Üniversitelerde baskı (2)
Recep T. Erdoğan, “dava” için çok şey yaptıklarını açıklamıştı. “Dava”nın bir kaynağı üniversitelerdir. “Ergenekon” , “Balyoz” derken, yol üzeri çakıllar, kayalar bir bir temizlendi. Üniversitede “kadro” yetişecek ki, “dava” hedefine varsın! Özellikle üçüncü Ak Parti hükûmetinin göreve başlamasının ardından yapılan rektörlük seçimlerinde, ikinci veya üçüncü sırada çıkan muhafazakâr adaylar, hükümete şirin gözükebilmek adına hükûmetin pek fazla sıcak bakmadığı kadrolar için: “Ben bu kadroları temizleyeceğim” felsefesiyle seçim yürütüyorlar ve görevi aldıktan sonra sözlerinin gereğini yerine getirmeye çalıştıkları görülüyor. Özellikle ülkenin Batı sınırlarına yakın bazı üniversiteleride yaşanan olaylarda, üniversite yönetimlerinin, bazı öğrenciler ve araştırma görevlilerini “maşa” olarak kullandıkları söylentileri ayyuka çıkmıştır.
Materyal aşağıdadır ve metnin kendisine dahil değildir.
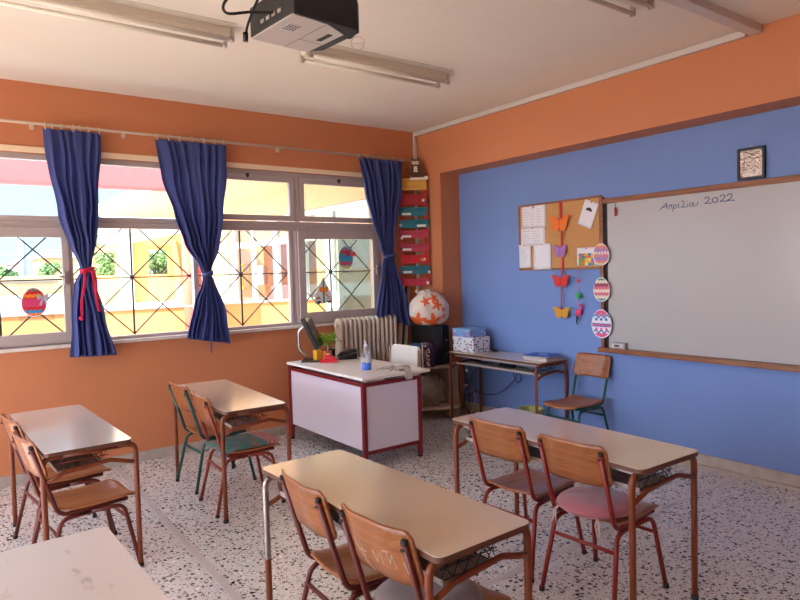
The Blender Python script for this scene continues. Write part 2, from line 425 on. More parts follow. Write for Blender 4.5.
def interp(pts, z):
    if z >= pts[0][1]: return pts[0][0]
    for (xa, za), (xb, zb) in zip(pts, pts[1:]):
        if za >= z >= zb:
            t = (za-z)/(za-zb) if za > zb else 0
            t = t*t*(3-2*t)*.5+t*.5
            return xa+(xb-xa)*t
    return pts[-1][0]
def curtain(label, L_, R_, ztie, zb0, zb1, seed, y0, tie, nf=8, cord=False):
    ztop = 2.782
    cxm = (L_[0][0]+R_[0][0])/2
    t = thing('curtain', label, 'curtain', (cxm, YR, 2.79), 0, 'blue curtains at the windows')
    rr = random.Random(seed); ph = [rr.uniform(0, 6.3) for _ in range(4)]
    def fn(u, v):
        zb = zb0+(zb1-zb0)*u
        z = ztop+(zb-ztop)*v
        l = interp(L_, z); r = interp(R_, z)
        w = r-l
        near = math.exp(-((z-ztie)/.10)**2)
        top = max(0, 1-(ztop-z)/.16)
        amp = .030 + .012*math.sin(3*v*PI+ph[3])
        if z < ztie: amp = .018+.018*min(1, (ztie-z)/.4)
        amp = amp*(1-near) + .026*near
        amp = amp*(1-top) + .014*top
        warp = u + .035*math.sin(2*PI*u*2+ph[0]+v*1.5) + .02*math.sin(2*PI*u*5+ph[2])
        f = math.sin(2*PI*nf*warp+ph[1]) * .85 + .18*math.sin(2*PI*(nf*1.9)*warp+ph[2]+v*2)
        bulge = math.sin(PI*u)**.6
        y = -amp*f - .05*near*bulge*0 + .03*near*(abs(2*u-1))
        x = l+w*(u+.010*math.cos(2*PI*nf*warp+ph[1])*(1-top)) + .006*math.sin(z*11+u*9+ph[0])*(1-near)
        return (x-cxm, y0-YR+y, z-2.79)
    b = MB(); b.grid(fn, 150, 90); b.build('cloth', M['curtain'], t, solid=.003)
    # heading band stitched with pleats, and rings on the rod
    nr = 7
    for i in range(nr):
        x = L_[0][0]+.02+(R_[0][0]-L_[0][0]-.04)*i/(nr-1)+rr.uniform(-.012, .012)-cxm
        b = MB(); pts = [(x+.004*math.sin(a+i), .025*math.sin(a), .025*math.cos(a)+.012) for a in [2*PI*k/14 for k in range(14)]]
        b.tube(pts, .0042, 6, closed=True); b.tube([(x, 0, -.008), (x, y0-YR, -.022)], .002, 6); b.build('ring', M['rod'], t)
    l = interp(L_, ztie)-cxm; r = interp(R_, ztie)-cxm; c = (l+r)/2; hw = (r-l)/2+.012
    b = MB(); n_ = 26
    def band(u, v):
        a = 2*PI*u
        return (c+hw*math.cos(a), y0-YR+.055*math.sin(a), ztie-2.79+(v-.5)*.035+.012*math.cos(a))
    b.grid(band, n_, 3, wrap=True)
    if tie is M['tie_red']:
        def tail(x0, ln, dx):
            def g(u, v): return (x0+(u-.5)*.022+dx*v+.006*math.sin(v*7), y0-YR-.066-.008*math.sin(v*5), ztie-2.79-ln*v)
            return g
        b.grid(tail(c-.03, .37, -.035), 4, 12); b.grid(tail(c+.035, .34, .03), 4, 12); b.grid(tail(c+.015, .24, .045), 4, 10)
        b.blob(lambda a, p: (c-.072+.018*math.sin(p)*math.cos(a), y0-YR-.07+.012*math.sin(p)*math.sin(a), ztie-2.79-.385+.018*math.cos(p)), 10, 6)
    b.build('tieback', tie, t, solid=.003)
    if cord:
        b = MB(); b.tube([(r-.02, y0-YR+.03, zb1-2.79+.04), (r-.022, y0-YR+.02, zb1-2.79-.07)], .006, 6); b.build('pull_cord', M['curtain'], t)
    return t
curtain('blue curtain gathered with a bright red ribbon tieback, over the left window',
        [(.76, 2.782), (.792, 2.436), (.843, 2.118), (.918, 1.859), (.98, 1.70), (.984, 1.66), (.934, 1.564), (.899, 1.27), (.876, .96)],
        [(1.181, 2.782), (1.149, 2.293), (1.115, 1.893), (1.07, 1.70), (1.07, 1.66), (1.085, 1.559), (1.156, 1.286), (1.223, .95)],
        1.67, .972, .958, 3, 5.69, M['tie_red'], 6)
curtain('wide blue curtain tied with a blue band, hanging between the two open window bays',
        [(1.609, 2.782), (1.665, 2.454), (1.745, 2.141), (1.83, 1.885), (1.967, 1.655), (1.985, 1.61), (1.98, 1.572), (1.895, 1.361), (1.802, 1.04)],
        [(2.25, 2.782), (2.235, 2.489), (2.192, 2.153), (2.128, 1.852), (2.062, 1.65), (2.055, 1.61), (2.081, 1.552), (2.171, 1.245), (2.20, .96)],
        1.615, 1.045, .965, 11, 5.69, M['curtain'], 7, cord=True)
curtain('blue curtain tied low at its left edge, hanging beside the room corner above the radiator',
        [(3.659, 2.782), (3.733, 2.463), (3.816, 2.118), (3.922, 1.831), (3.962, 1.766), (3.962, 1.74), (3.914, 1.605), (3.863, 1.283), (3.838, 1.123), (3.87, .99)],
        [(4.228, 2.782), (4.197, 2.487), (4.134, 2.19), (4.085, 1.961), (4.079, 1.78), (4.09, 1.70), (4.113, 1.6), (4.225, 1.265), (4.28, .98)],
        1.755, 1.10, .97, 5, 5.66, M['curtain'], 6)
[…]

Ak Parti’ye yakın öğrenciler maalesef “ispiyoncu” olarak kullanılıyor. Çizgilerinde olmayan “laik”, “milliyetçi”, hatta bazı “sol” kökenli akademisyenler, derslerde “hoşa gitmeyen” yorumlarda bulunduklarında okul yönetimine şikâyet edilerek haklarında soruşturma açılması sağlanıyor. Öğretim üyesi yıldırılarak ayrılmaya zorlanıyor.
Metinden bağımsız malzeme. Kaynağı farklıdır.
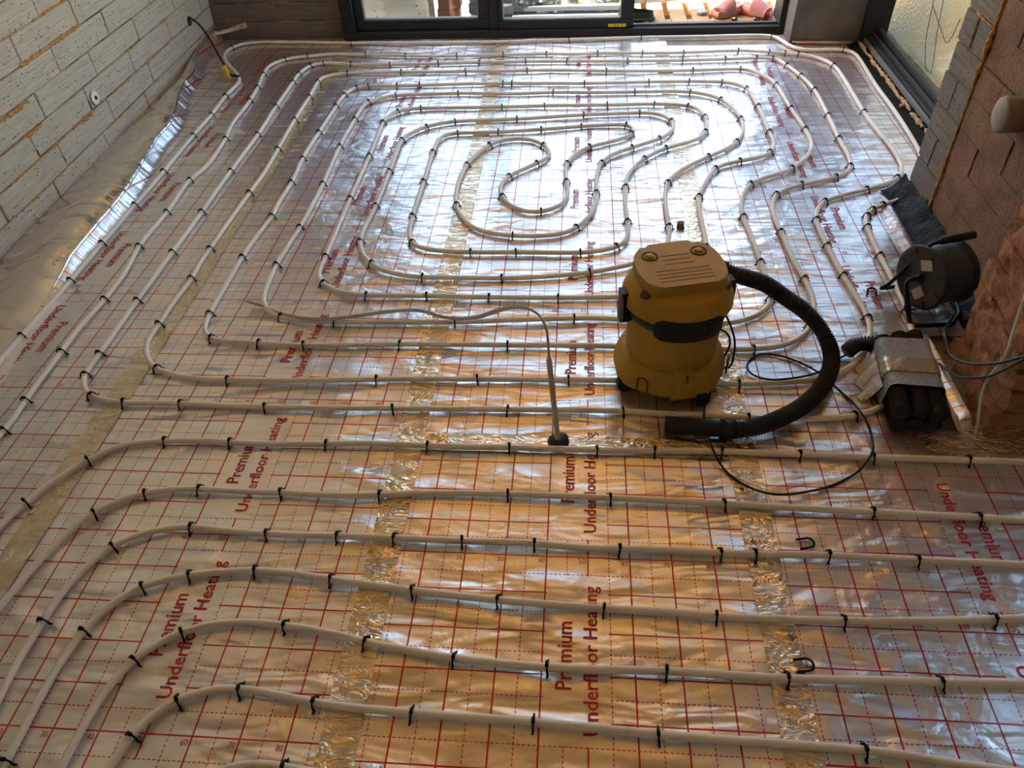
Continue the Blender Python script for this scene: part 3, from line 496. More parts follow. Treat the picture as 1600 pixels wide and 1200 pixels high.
# rough brick pier at the near end, every brick broken unevenly
rp = structure('wall_brick_pier')
mk('core', box(1.64, 2.02, 0.52, 0.83, -0.02, 2.6), 'brown_mortar', rp, False)
z = -0.015; i = 0
while z < 1.25:
    hh = random.uniform(0.066, 0.078)
    cut = 0.60 + 0.10 * (i % 2) + random.uniform(-0.02, 0.02)
    dx = random.uniform(-0.015, 0.012)
    for (y0, y1) in ((0.478 + random.uniform(-0.008, 0.01), cut - 0.006), (cut + 0.006, 0.825 + random.uniform(-0.02, 0.005))):
        f = (y0 + y1) / 2; x0 = 1.585 + (f - 0.48) * 0.12 + dx + random.uniform(-0.008, 0.01)
        mk('brick', rough_box(x0, 1.80, y0, y1, z + 0.004, z + hh - 0.004, 8, 0.012, 25, i * 5 + y0 * 9), 'rough_brick', rp, False)
    mk('brick', rough_box(1.80, 2.02, 0.48 + random.uniform(-0.006, 0.012), 0.60, z + 0.004, z + hh - 0.004, 8, 0.011, 25, i * 5 + 99), 'rough_brick', rp, False)
    z += hh; i += 1
wret = structure('wall_return')
for b in (box(2.02, 2.20, 0.5, 0.7, -0.1, 2.6), box(3.40, 3.8, 0.5, 0.7, -0.1, 2.6), box(2.20, 3.40, 0.5, 0.7, 2.12, 2.6)):
    mk('panel', b, 'bare_plaster', wret, False)
door_add = structure('added_door')  # unseen glazed door, added so the right-hand foil mirrors bright sky
mk('frame', join(box(2.20, 2.26, 0.55, 0.62, 0, 2.12), box(3.34, 3.40, 0.55, 0.62, 0, 2.12), box(2.26, 3.34, 0.55, 0.62, 2.06, 2.12), box(2.26, 3.34, 0.55, 0.62, 0, 0.10)), 'frame_anthracite', door_add, False)
mk('pane', box(2.26, 3.34, 0.582, 0.588, 0.10, 2.06), 'window_glass', door_add, False)

# --- far end of the house behind and beside the camera (seen only in reflections)
tag(mk('wall_front', box(-2.1, 3.8, -3.4, -3.2, -0.1, 2.6), 'bare_plaster', smooth=False), kind='structure')
we = structure('wall_east')
for b in (box(3.6, 3.8, -3.2, 0.5, -0.1, 2.6),):
    mk('panel', b, 'bare_plaster', we, False)
ceil = structure('ceiling')
mk('slab', join(box(-2.1, 2.16, -3.4, 3.95, 2.52, 2.64), box(2.16, 3.8, -3.4, 0.7, 2.52, 2.64)), 'plaster_pale', ceil, False)
for i in range(9):
    y = -3.15 + i * 0.76
    for x0, x1, m in ((-1.95, -0.82, 'plaster_pale'), (-0.81, 0.27, 'strand_board'), (0.28, 1.36, 'strand_board'), (1.37, 2.0, 'plaster_pale'), (2.05, 3.55, 'plaster_pale')):
        y1 = min(y + 0.75, 3.76)
        if x0 > 2 and y > 0: continue
        mk('ceiling_board', box(x0, x1, y, y1, 2.50, 2.519), m, ceil, False)
for x in (-1.5, -0.9, -0.3, 0.3, 0.9, 1.5):
    mk('joist', box(x, x + 0.05, -3.2, 3.76, 2.36, 2.50), 'pine', ceil, False)

# --- sliding door in the back wall
door = structure('door_1')
mk('threshold', join(box(-0.985, 1.695, 3.705, 3.775, -0.02, 0.040, 0.004), box(-0.985, 1.695, 3.775, 3.90, -0.02, 0.012)), 'frame_anthracite', door, False)
mk('threshold_lip', box(-0.985, 1.695, 3.745, 3.755, 0.038, 0.052), 'frame_edge', door, False)
mk('jamb', box(-0.985, -0.905, 3.71, 3.90, 0.038, 2.15, 0.004), 'frame_anthracite', door, False)
mk('jamb', box(1.612, 1.695, 3.71, 3.90, 0.038, 2.15, 0.004), 'frame_anthracite', door, False)
mk('head', box(-0.985, 1.695, 3.71, 3.90, 2.08, 2.15, 0.004), 'frame_anthracite', door, False)
def sash(x0, x1, gx0, gx1, y, gz, z0):
    rails = join(box(x0, x1, y, y + 0.05, z0, gz, 0.003), box(x0, x1, y, y + 0.05, 2.0, 2.08, 0.003), box(x0, gx0, y, y + 0.05, gz - 0.001, 2.0, 0.003), box(gx1, x1, y, y + 0.05, gz - 0.001, 2.0, 0.003))
    s = mk('sash', rails, 'frame_anthracite', door, False)
    mk('gasket', join(box(gx0, gx1, y + 0.008, y + 0.04, gz, gz + 0.008), box(gx0, gx0 + 0.007, y + 0.008, y + 0.04, gz, 2.0), box(gx1 - 0.007, gx1, y + 0.008, y + 0.04, gz, 2.0)), 'gasket_grey', s, False)
    mk('pane', box(gx0 + 0.002, gx1 - 0.002, y + 0.022, y + 0.028, gz + 0.002, 1.998), 'window_glass', s, False)
    return s
sash(-0.903, -0.085, -0.852, -0.150, 3.735, 0.098, 0.041)
mk('meeting_stile', box(-0.085, -0.028, 3.73, 3.80, 0.041, 2.08, 0.003), 'frame_anthracite', door, False)
s2 = sash(-0.027, 0.770, -0.006, 0.698, 3.72, 0.090, 0.041)
mk('sticker', box(0.622, 0.728, 3.7185, 3.7200, 0.046, 0.064), 'yellow_label', s2, False)
for xx in (0.66, 0.675, 0.70):
    mk('sticker_print', box(xx, xx + 0.008, 3.7178, 3.7186, 0.052, 0.058), 'black_plastic', s2, False)

# --- fixed glazing in the right wall
win = structure('window_1')
def bar(name, b, m='frame_anthracite'): return mk(name, b, m, win, False)
bar('sill_strip', box(1.955, 2.045, 1.77, 3.53, -0.02, 0.006), 'black_membrane')
bar('bottom_rail', join(box(2.045, 2.056, 1.75, 3.60, -0.02, 0.030, 0.001),), 'gasket_grey')
bar('bottom_rail', box(2.056, 2.16, 1.75, 3.60, -0.02, 0.045, 0.003))
bar('rail_lip', box(2.082, 2.092, 1.75, 3.58, 0.044, 0.062), 'frame_edge')
bar('rail_lip', box(2.112, 2.128, 1.75, 3.58, 0.044, 0.085), 'frame_edge')
bar('jamb', box(2.03, 2.16, 3.50, 3.60, 0.0, 2.15, 0.003))
bar('jamb', box(2.03, 2.16, 1.70, 1.77, 0.0, 2.15, 0.003))
bar('head', box(2.045, 2.16, 1.77, 3.52, 2.08, 2.15))
bar('pane', box(2.114, 2.122, 1.75, 3.52, 0.06, 2.1), 'window_glass')
cr = []
y = 1.80
while y < 3.48:
    cr.append(y); y += random.uniform(0.05, 0.11)
for i, y in enumerate(cr):
    L = random.uniform(0.06, 0.13)
    bead(win, (2.018 + random.uniform(-0.006, 0.006), y, 0.012), (2.018 + random.uniform(-0.006, 0.006), min(3.5, y + L), 0.012), random.uniform(0.006, 0.012), 80 + i, 'pale_foam', 'foam_crumb')
bead(win, (1.985, 2.60, 0.014), (2.02, 2.66, 0.016), 0.012, 140, 'pale_foam', 'foam_crumb')
bead(win, (2.000, 2.42, 0.014), (2.03, 2.45, 0.016), 0.011, 141, 'pale_foam', 'foam_crumb')
# bubble film hung outside this glazing
NY, NZ = 60, 40
V = []; F = []
for side in (0, 1):
    for j in range(NZ + 1):
        for i in range(NY + 1):
            if side: continue
            yy = 1.72 + 2.1 * i / NY; zz = -0.05 + 0.72 * j / NZ
            V.append((2.25 + 0.02 * noise.noise(Vector((yy * 3, zz * 3, 0))) + 0.01 * noise.noise(Vector((yy * 9, zz * 5, 4))) + side * 0.003, yy, zz))
n1 = (NY + 1) * (NZ + 1)
for j in range(NZ):
    for i in range(NY):
        a = j * (NY + 1) + i; q = (a, a + 1, a + NY + 2, a + NY + 1)
        F.append(q)
tag(mk('bubble_film', (V, F), 'bubble_film'), 'gold and silver bubble film hanging outside the side window', 'film')

# --- outside ground
tag(mk('ground', box(-40, 40, 3.95, 80, -0.30, -0.12), 'paver_outside', smooth=False), kind='structure')
tag(mk('ground_side', box(2.16, 40, 0.7, 3.95, -0.30, -0.12), 'paver_outside', smooth=False), kind='structure')
# ------------------------------------------------------------------ printed foil sheets
def interp(tab, y):
    if y <= tab[0][0]: return tab[0][1:]
    for a, b in zip(tab, tab[1:]):
        if y <= b[0]:
            s = (y - a[0]) / (b[0] - a[0]); s = s * s * (3 - 2 * s)
            return tuple(p + (q - p) * s for p, q in zip(a[1:], b[1:]))
    return tab[-1][1:]
def sstep(a, b, x):
    s = min(1, max(0, (x - a) / (b - a))); return s * s * (3 - 2 * s)
RIDGE = [(-1.2, -1.30, 0.003), (0.5, -1.37, 0.004), (0.84, -1.41, 0.010), (1.33, -1.452, 0.044), (1.63, -1.458, 0.048), (2.31, -1.54, 0.05), (3.0, -1.68, 0.05), (3.4, -1.765, 0.055), (3.76, -1.80, 0.06)]
WALLZ = [(-1.2, -0.004), (0.8, -0.004), (1.2, 0.0), (2.1, 0.006), (3.0, 0.012), (3.34, 0.04), (3.7, 0.06)]
def wall_x(y): return -1.805 + math.tan(math.radians(1)) * (3.77 - y)

def text_shape(s, bold=False):
    cu = bpy.data.curves.new('txt', 'FONT'); cu.body = s; cu.resolution_u = 2
    if bold: cu.offset = 0.012
    o = bpy.data.objects.new('txt', cu); COL.objects.link(o)
    bpy.context.view_layer.update()
    dg = bpy.context.evaluated_depsgraph_get()
    me = bpy.data.meshes.new_from_object(o.evaluated_get(dg))
    V = [v.co.copy() for v in me.vertices]; F = [tuple(p.vertices) for p in me.polygons]
    bpy.data.objects.remove(o); bpy.data.curves.remove(cu); bpy.data.meshes.remove(me)
    return V, F
TXT = {s: text_shape(s, True) for s in ('Premium', 'Underfloor Heating')}
NUM = {n: text_shape(str(n)) for n in (10, 20, 30, 40, 50, 60, 70, 80, 90)}
CAP = max(v.y for v in text_shape('H')[0])

class Sheet:
    def __init__(s, label, ox, oy, flip):
        s.ox, s.oy, s.s = ox, oy, (-1 if flip else 1)
        s.root = empty('foil_sheet', (ox, oy, 0), PI if flip else 0)
        tag(s.root, label, 'foil sheet', 'printed foil sheets covering the floor')
    def loc(s, X, Y, Z): return Vector(((X - s.ox) * s.s, (Y - s.oy) * s.s, Z))
    def world(s, u, v): return s.ox + u * s.s, s.oy + v * s.s
    def surface(s, x0, x1, y0, y1, keep=None, zf=None, xf=None, step=0.02, name='film', mat='printed_foil'):
        nx = max(2, int((x1 - x0) / step)); ny = int((y1 - y0) / step); V = []; F = []
        for j in range(ny + 1):
            Y = y0 + (y1 - y0) * j / ny
            for i in range(nx + 1):
                f = i / nx; X = x0 + (x1 - x0) * f
                if xf: X = xf(f, Y)
                Z = hgt(X, Y) + (zf(X, Y) if zf else 0)
                V.append(s.loc(X, Y, Z))
        for j in range(ny):
            for i in range(nx):
                Xc, Yc = s.world(V[j * (nx + 1) + i].x, V[j * (nx + 1) + i].y)
                if keep and not keep(Xc, Yc): continue
                a = j * (nx + 1) + i
                F.append((a, a + 1, a + nx + 2, a + nx + 1))
        return mk(name, (V, F), mat, s.root)
    def prints(s, y0, y1, u0, u1, keep=None):
        va, vb = sorted(((y0 - s.oy) * s.s, (y1 - s.oy) * s.s))
        k0, k1 = math.ceil(va / 0.5), math.floor(vb / 0.5) + 1
        for k in range(k0, k1 + 1):
            for word, a, b, cap, basel in (('Premium', -0.332, -0.174, 0.431, 0.464), ('Underfloor Heating', -0.426, -0.080, 0.490, 0.520)):
                if basel < u0 or cap > u1: continue
                v0, v1 = k * 0.5 + a, k * 0.5 + b
                if v0 < va or v1 > vb: continue
                TV, TF = TXT[word]; w0 = min(v.x for v in TV); w = max(v.x for v in TV) - w0
                out = []
                for p in TV:
                    v = v0 + (p.x - w0) / w * (v1 - v0); u = basel - p.y / CAP * (basel - cap)
                    X, Y = s.world(u, v); out.append(Vector((u, v, hgt(X, Y) + 0.0011)))
                mk('lettering', (out, TF), 'red_print', s.root, False)
            if k * 0.5 < va + 0.03 or k * 0.5 > vb: continue
            parts = []
            for n, (TV, TF) in NUM.items():
                if not (u0 + 0.03 < n / 100 < u1): continue
                sc = 0.0135 / CAP * (1.25 if n == 50 else 1.0) * 0.8; w = max(v.x for v in TV)
                out = []
                for p in TV:
                    u = n / 100 - 0.005 + (p.x - w) * sc; v = k * 0.5 - 0.019 + p.y * sc * 1.15
                    X, Y = s.world(u, v); out.append(Vector((u, v, hgt(X, Y) + 0.0010)))
                X, Y = s.world(n / 100, k * 0.5)
                if keep and not keep(X, Y): continue
                parts.append((out, TF))
            if parts: mk('number_row', join(*parts), 'red_print', s.root, False)['kind'] = 'stuff'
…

Doçentlik ya da profesörlüğe yükseltilme aşamasında olan bazı hocalar ise bazı başka sıkıntılarla da karşılaşabiliyorlar. Bu isimlere kadro verilmemesi amacıyla yine öğrencileri ve/veya bu kişilerce önceden çalışan fakat anlaşamayan araştırma görevlileri seçiliyor. Eğer araştırma görevlisi hedefteki hoca tarafından herhangi bir sebepten disiplin komitesine sevk edilmişse, önce o araştırma görevlisi disiplin suçlamasından aklanıyor daha sonra eline tutuşturulan dosyayla hocası hakkında suç duyurusunda bulunuyor. Bu suçlamaların en geçerlisi ise “intihal” (ilmî hırsızlık)” suçlaması oluyor. “İlmî hırsızlık” çok ağır bir cürüm teşekkül ettiğinden hem hedefteki akademisyenin ilmî saygınlığı yıpratılmaya çalışılıyor hem de soruşturma tamamlanana kadar ilgili kişiye atama-yükseltme yapılamayacağından hedefteki akademisyenin maddî-manevî hakları tehlikeye düşürülüyor. Mahkemede aklansalar bile kendilerine başka üniversite arıyorlar. Böylelikle istenilen “kadro temizliği” kuralına uydurularak “başarılmış” oluyor. Öğrenci-araştırma görevlilerinin “maşa” olarak kullanılarak muhalif kimliğiyle tanınan hocalara yönelik baskı, söz konusu akademisyenin doçentlik süreci işlemleri sırasında ya da profesörlük atamasına bir-iki yıl kala başlatılıyor ve hedefteki akademisyen pes ettirilene kadar sürdürülüyor.
YÖK, anladığım kadarıyla, çekişmelerin dışında kalmayı tercih ediyor. Meselâ; 2012 yılında bir açıklama yapmış, ilmî hırsızlık iddialarının üniversitelerdeki iç çekişme ve ayak kaydırma olaylarının bir parçası hâline geldiğinden şikâyet etmişti. Dolayısıyla YÖK de şu ana kadar kendine ulaşan ihbarların akımına kapılmadan sağlıklı karar alma mekanizmalarını işletmeyi benimsiyor. Üniversite çevrelerinde akademik kayırma, tasfiye, cezalandırma hâdiseleri daha çok bazı üniversite yönetimlerinin, “kraldan çok kralcılıkları”ndan ortaya çıktığı görüşü ağırlık kazanıyor. Ama YÖK, bu oyunlardan nereye kadar kendisini ayrı tutacak?